Moskova zirvesine yakın önemde diğer jeopolitik gelişmenin İran-Suudi Arabistan anlaşması olduğunu belirten Erel, Riyad’ın Suriye ile de ilişkileri normalleştirme kararına atıfta bulundu. Erel’e göre bölge ülkeleri bir araya gelip gereksiz savaşlar yerine komşularıyla ticaret yaparlarsa ABD de bölgede daha fazla böl-yönet politikası uygulayamaz ve bu durum dünyanın diğer bölgelerine de yansıyabilir:
“Şu anda Moskova zirvesine yakın bir jeopolitik gelişme nedir diye sorsanız, Suudi Arabistan ile İran’ın barışma noktasına gelmesi derim. Suudiler ve diğer Körfez ülkeleri, İsrail ve Amerika tarafındaydı, İran, Suriye ile Irak, Lübnan ve Yemen ile başka bir cephedeydi. İsrail ile Amerika’yı çıkarırsak iki cephe bir araya gelebilir. Suudilerin Suriye’de elçilik açması da Türkiye’nin Suriye ile tekrar normalleşmeye başlayacak olması yeni bir süreç başlatıyor. Moskova’da görüşmeye başladılar. Bir zaman bir noktaya ulaşılacak. Komşularımızla ticaret yapacağız, gereksiz yere savaşmayacağız. Hele bölge ülkeleri bir araya gelirse Amerika da fazla böl ve yönet politikasını uygulayamazsa ona engel olacak büyük güçler devreye girerse, ki giriyor, bu iyi bir şey. Bu başka yerlere de yansıyacak. Çok alakasız gibi görünse de Meksika, ABD’ye kafa tutmaya başladı. Meksika Cumhurbaşkanı, ‘Biz sizin koloniniz değiliz’ dedi. Amerika işgal tehdidi yaptı, Putin de ‘Çok taraflı, barışçıl tutumunuzu destekliyoruz’ diye mesaj göndermiş. O da bir taraftan ABD sınırında bir cevap olmuş. Amerika’nın gerileyen tek kutuplu hakimiyet çabaları karşısında çok kutuplu bir Asya, Afrika küresel odaklı bazı yeni dünya düzeninin kurulması, Şi Cinping’in dediği gibi ‘Yüzyılda olabilecek gelişmelerin bugünlerde yaşanmasının göstergeleri’.

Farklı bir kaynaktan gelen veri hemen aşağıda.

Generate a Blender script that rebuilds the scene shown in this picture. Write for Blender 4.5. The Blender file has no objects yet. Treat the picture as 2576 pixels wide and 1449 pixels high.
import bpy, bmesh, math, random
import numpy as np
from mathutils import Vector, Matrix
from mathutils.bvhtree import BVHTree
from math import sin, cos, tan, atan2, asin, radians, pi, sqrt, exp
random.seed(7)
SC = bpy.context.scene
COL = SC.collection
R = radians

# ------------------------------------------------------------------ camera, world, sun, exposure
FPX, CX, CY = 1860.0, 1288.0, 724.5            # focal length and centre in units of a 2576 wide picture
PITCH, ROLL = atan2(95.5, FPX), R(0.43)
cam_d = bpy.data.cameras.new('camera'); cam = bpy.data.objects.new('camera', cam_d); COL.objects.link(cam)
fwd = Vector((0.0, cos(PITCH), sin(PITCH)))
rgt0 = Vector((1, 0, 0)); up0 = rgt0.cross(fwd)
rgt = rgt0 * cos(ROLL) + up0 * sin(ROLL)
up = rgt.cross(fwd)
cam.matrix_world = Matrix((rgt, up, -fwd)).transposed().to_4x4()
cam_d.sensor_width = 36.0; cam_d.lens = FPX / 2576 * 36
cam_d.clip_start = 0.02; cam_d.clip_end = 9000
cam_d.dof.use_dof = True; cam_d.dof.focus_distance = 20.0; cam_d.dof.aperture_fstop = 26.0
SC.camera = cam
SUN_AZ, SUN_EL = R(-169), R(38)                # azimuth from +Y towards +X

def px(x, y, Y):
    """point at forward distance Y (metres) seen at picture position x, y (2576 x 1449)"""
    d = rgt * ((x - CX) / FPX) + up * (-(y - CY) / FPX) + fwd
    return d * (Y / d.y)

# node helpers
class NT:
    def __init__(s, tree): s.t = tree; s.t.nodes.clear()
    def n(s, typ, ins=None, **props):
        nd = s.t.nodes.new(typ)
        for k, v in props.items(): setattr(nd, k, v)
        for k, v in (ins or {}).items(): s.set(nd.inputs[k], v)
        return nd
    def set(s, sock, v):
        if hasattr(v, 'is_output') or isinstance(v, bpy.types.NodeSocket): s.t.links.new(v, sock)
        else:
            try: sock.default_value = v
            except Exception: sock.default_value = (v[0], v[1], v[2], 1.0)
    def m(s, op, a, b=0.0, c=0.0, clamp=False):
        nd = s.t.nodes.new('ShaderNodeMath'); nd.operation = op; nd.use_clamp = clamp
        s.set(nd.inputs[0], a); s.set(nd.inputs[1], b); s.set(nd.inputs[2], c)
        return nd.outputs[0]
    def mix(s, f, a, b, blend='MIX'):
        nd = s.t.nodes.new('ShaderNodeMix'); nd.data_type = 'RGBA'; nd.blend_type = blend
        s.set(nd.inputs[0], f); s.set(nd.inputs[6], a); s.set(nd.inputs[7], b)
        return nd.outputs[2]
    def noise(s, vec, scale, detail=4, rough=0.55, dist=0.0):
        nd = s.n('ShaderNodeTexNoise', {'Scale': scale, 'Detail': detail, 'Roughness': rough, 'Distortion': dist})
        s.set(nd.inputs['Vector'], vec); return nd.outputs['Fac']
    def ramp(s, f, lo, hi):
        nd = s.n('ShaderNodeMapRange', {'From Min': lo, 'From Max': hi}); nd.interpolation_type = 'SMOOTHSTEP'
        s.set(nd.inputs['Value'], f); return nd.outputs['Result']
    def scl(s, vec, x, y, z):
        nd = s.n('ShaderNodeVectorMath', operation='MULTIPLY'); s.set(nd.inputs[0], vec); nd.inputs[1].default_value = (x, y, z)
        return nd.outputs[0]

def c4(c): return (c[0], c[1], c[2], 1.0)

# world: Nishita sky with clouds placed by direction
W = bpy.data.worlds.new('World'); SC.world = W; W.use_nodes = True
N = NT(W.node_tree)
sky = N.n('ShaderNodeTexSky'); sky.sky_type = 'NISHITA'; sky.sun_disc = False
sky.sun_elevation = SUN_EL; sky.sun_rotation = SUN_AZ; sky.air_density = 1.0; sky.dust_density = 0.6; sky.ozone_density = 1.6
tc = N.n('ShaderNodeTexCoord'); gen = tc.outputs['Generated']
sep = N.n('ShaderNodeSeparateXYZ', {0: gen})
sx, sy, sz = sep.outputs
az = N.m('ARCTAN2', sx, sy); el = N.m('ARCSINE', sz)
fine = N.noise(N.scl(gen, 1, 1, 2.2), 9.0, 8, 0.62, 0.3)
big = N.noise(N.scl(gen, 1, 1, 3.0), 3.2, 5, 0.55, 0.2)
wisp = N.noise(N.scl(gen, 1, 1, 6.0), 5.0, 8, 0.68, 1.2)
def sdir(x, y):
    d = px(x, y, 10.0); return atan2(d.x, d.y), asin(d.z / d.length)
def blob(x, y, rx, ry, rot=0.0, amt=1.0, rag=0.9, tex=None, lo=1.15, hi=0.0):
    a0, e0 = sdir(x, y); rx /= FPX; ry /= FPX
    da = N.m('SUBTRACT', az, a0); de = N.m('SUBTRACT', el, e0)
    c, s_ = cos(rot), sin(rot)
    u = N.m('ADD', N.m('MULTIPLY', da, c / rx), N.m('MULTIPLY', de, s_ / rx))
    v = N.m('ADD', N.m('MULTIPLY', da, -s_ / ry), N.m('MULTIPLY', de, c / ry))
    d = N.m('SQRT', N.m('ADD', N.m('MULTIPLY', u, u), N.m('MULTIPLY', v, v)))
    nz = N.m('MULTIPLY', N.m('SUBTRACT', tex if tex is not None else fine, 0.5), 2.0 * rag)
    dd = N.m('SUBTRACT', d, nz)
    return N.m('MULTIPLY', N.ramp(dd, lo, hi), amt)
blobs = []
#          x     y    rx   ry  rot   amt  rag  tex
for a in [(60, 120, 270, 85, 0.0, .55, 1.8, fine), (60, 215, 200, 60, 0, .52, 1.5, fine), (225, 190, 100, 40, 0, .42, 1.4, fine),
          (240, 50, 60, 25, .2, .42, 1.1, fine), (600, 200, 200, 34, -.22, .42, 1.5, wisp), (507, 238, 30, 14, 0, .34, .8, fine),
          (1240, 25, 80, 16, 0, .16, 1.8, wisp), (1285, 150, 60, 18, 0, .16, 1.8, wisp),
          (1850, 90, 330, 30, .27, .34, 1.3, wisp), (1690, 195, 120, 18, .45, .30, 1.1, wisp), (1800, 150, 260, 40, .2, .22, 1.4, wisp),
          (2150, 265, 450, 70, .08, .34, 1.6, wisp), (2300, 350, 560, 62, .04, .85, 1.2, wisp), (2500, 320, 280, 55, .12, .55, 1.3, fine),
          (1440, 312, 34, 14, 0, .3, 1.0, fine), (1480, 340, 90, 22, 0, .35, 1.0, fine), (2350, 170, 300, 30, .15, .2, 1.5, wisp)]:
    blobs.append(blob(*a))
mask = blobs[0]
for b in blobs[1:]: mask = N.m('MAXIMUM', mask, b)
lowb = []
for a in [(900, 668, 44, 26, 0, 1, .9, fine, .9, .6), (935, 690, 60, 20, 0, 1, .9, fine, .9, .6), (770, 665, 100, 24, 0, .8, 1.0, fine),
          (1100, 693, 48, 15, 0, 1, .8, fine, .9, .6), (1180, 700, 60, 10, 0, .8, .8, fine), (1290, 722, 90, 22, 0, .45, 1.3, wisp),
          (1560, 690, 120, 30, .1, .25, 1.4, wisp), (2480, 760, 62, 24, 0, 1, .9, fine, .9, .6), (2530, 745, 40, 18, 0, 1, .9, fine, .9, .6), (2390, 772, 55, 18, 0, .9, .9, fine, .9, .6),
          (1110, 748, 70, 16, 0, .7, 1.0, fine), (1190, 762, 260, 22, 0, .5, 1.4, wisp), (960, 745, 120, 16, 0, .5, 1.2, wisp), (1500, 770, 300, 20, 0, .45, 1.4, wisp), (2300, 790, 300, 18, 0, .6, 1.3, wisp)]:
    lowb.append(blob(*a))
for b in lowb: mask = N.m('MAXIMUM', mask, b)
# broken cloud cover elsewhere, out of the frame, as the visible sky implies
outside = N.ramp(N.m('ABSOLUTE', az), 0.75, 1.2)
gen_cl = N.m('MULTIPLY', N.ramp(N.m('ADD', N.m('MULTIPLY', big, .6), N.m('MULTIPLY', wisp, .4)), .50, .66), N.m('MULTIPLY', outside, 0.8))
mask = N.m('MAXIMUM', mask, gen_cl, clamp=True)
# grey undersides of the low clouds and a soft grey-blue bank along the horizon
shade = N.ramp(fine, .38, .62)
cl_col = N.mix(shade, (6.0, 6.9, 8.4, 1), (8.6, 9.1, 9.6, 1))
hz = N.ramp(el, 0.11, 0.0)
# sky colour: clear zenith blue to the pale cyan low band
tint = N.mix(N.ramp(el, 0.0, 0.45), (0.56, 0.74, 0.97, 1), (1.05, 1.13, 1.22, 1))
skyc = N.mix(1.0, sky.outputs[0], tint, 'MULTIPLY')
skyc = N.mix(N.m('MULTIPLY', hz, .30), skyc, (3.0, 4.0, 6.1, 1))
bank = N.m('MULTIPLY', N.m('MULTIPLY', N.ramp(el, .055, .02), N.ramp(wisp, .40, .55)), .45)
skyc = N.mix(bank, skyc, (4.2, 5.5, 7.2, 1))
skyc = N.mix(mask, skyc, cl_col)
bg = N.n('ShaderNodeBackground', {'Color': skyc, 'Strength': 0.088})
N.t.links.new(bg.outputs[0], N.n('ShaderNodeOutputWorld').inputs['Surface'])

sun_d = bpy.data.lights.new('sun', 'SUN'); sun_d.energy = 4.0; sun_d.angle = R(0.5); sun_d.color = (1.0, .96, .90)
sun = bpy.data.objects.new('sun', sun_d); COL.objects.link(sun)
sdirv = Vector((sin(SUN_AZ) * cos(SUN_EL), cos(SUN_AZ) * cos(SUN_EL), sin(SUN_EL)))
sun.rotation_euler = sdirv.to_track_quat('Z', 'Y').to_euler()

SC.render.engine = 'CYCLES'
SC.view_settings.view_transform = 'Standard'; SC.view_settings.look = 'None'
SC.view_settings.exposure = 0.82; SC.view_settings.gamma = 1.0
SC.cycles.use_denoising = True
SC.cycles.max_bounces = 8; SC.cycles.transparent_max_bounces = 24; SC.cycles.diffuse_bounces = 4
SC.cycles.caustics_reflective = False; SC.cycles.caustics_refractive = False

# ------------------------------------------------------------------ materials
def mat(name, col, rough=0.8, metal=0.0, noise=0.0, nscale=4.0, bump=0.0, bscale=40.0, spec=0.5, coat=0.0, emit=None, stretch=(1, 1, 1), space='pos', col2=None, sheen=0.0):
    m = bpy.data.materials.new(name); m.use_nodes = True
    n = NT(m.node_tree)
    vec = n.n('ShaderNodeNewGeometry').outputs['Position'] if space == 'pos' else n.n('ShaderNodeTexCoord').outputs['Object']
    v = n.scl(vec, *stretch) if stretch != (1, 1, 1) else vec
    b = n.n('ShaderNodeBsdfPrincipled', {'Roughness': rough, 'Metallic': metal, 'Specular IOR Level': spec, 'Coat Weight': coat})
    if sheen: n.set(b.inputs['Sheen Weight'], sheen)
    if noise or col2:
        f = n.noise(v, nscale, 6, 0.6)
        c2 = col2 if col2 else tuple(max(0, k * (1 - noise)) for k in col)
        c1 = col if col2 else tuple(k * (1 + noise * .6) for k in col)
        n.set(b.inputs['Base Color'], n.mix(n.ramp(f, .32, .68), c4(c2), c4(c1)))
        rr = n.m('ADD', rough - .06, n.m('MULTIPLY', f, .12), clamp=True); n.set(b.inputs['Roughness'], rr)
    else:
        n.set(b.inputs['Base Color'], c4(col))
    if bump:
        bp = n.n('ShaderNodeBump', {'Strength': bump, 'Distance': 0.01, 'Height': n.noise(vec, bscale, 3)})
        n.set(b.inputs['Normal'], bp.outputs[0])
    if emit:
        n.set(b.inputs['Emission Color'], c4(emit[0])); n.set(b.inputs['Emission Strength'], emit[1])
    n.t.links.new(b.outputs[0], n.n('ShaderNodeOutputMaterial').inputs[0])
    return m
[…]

‘Avrupa ekonomik açıdan Çinsiz yapamaz ama Çin, Avrupasız yapabilir’

Avrupa ülkelerinin Ukrayna çatışmasında açtıkları yaptırım savaşından ucuz enerjiden olarak olumsuz etkilendiklerini anımsatan Hasan Erel, Çin ile çalışmak zorunda oldukları görüşünde:
“Bu Avrupalıların Çin’e gitmelerinde ikincil ve daha önemli olan konu da bu olabilir. Görünüşte bir arabuluculuk olsa da bir mecburiyet var. Avrupa ekonomileri, ambargolardan, Rusya’nın dışlanmasından, enerji kaynaklarından mahrum kalmaktan dolayı Ukrayna savaşından çok kötü etkilendi. Çin ile dünyanın iş yapmama gibi bir şansı yok. Çin artık ekonomiye çok hakim oldu. O yüzden Avrupa, Çin ile bir şekilde çalışmak zorunda. Ekonomik açıdan Avrupa, Çin'siz yapamaz ama Çin, Avrupa'sız yapabilir. Çin kendini teknolojik olarak da çok geliştirdi, artık onu tutacak bir şey kalmayacak. Önümüzdeki 20 yıl içinde Avrupa’nın da Avrasya bloku içinde yer alacağını düşünüyorum. Amerika geriledikçe Avrupa da kendi çıkarlarına, kendi coğrafyasına daha çok sahip çıkacak.”